Вся эта обстановка создавала простор для молчаний.
И вот на таком чаепитии мы с профессором Ямамотой беседуем о загадочном до сих пор для меня японском языке.
Вот он берет ручку и рисует два символа.
— Правый из них значит «дождь» — «ваме». Левый — «фрукт» — «уме». А вместе эти символы значат «сезон дождей» и произносятся, как «тсу-ю».
— А причем здесь фрукт — уме? И что это за фрукт?
— Это такая как бы слива. Только маленькая. И не сладкая. Скорее горькая. Ее маринуют в Японии на зиму. А в название сезона она попала потому, что созревает в это время.
В один из таких дней, во время чая, секретарша Мики вдруг поставила передо мной банку с красивым соком. На дне банки лежал десяток зеленых слив.
— Это вам, Зотиков-сан, от мамы подарок. Это слива-уме. Ее мама сделала восемь лет назад.
К концу чая пришла еще одна секретарша, она лучше говорит по-английски, и когда она узнала, что Мики дала мне консервированных уме, она объяснила мне, что это вино из уме. А консервированные уме выглядят по-другому. Она вдруг полезла в сумку и достала две зеленых небольших сливы, протянула их мне. Я тут же потянул их в рот попробовать.
— Стойте, стойте! — закричали, замахали руками все королевы чайной церемонии. И по тому, как испуганно они махали руками, я понял, что эти сливы нельзя есть.
Потом, когда все успокоились, одна из них объяснила мне, что эти сливы еще не спелые, поэтому содержат яд. Но хороши для консервирования (или для изготовления вина? — не понял я).

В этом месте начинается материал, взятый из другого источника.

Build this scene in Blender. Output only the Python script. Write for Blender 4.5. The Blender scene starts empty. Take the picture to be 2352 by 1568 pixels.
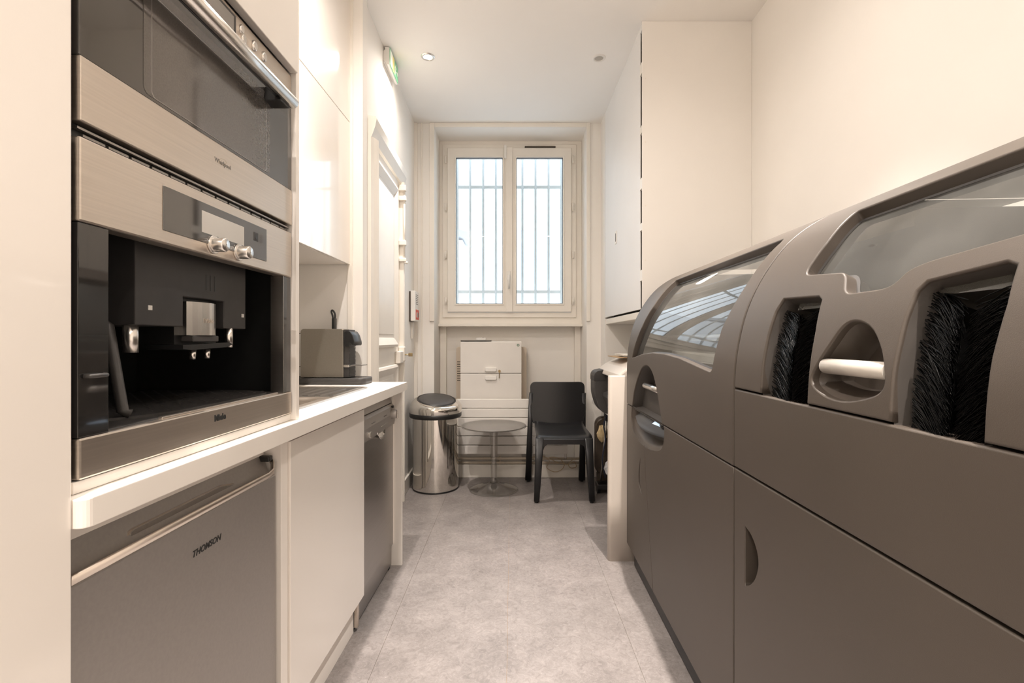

На следующий день я побывал у своего знакомого учителя. Увидев мои записи о «сезоне дождей», он вдруг сказал что-то своему сыну первому (не старшему, а первому, хоть он у него всего один), и через минуту сын вернулся с блюдечком, на котором лежали темно-фиолетовые круглые плоды, чуть больше крупной черешни. Рядом лежали тонко нарезанные ниточки чего-то фиолетового.
— Пробуй. Это плод той сливы-уме, — сказал хозяин, глядя на меня добрыми глазами.
Плод оказался соленой сливой, маринованной, даже горьковатой, немного сладкой и с крупной косточкой.
— Еще сто лет назад у нас было так мало еды в Японии. Обычной едой японца был рис и соленые сливы-уме сверху.
Лисица крадется к дыне
И снова я обращаюсь к Басе. Теперь к стихам, которые привлекли мое внимание еще в Москве своей несуразностью, что ли.
Во тьме безлунной ночи
Лисица стелется по земле,
Крадется к спелой дыне.
«Разве лисица ест дыни? — спрашиваю я себя. — И зачем ей красться во тьме безлунной ночи за дыней? Дыня убежит? Или дыни так охраняют?»
Но дыня так часто встречается в стихах Басе, что я начал думать, что в Японии все едят только дыни. И чуть было не купил одну при первом походе в магазин. Маленькие, типа нашей «колхозницы» (забытое слово), — дыни лежали на самом виду, аккуратно обвитые сеточками. Но когда посмотрел на цену, вздрогнул. Такая дынька в пересчете стоила около 10 долларов, а десяток бананов — в двадцать раз дешевле.
Когда познакомился с американкой китайского происхождения, Авророй, спросил ее, что она думает о цене дынь в Японии. Она даже руками замахала — цена оказалась слишком большой и для американцев. Но потом она посерьезнела и сказала, что для японцев есть что-то священное в слове «дыня» и самой дыне. Поэтому она героиня многих сказок и рассказов.
— Может, потому что она похожа на модель солнца? А солнце здесь главное божество, — высказала она предположение.
В очередной «чай» в моей лаборатории в три часа дня, сидя за столом с мисс Ота (или Ота-сан) и мисс Танигава (Танигава-сан), которую я сначала звал Мики, а потом понял, что здесь так не принято, я спросил профессора Ямамото о дыне издалека:
— Удивительно, как много места в поэзии Басе отведено дыне. Почему это?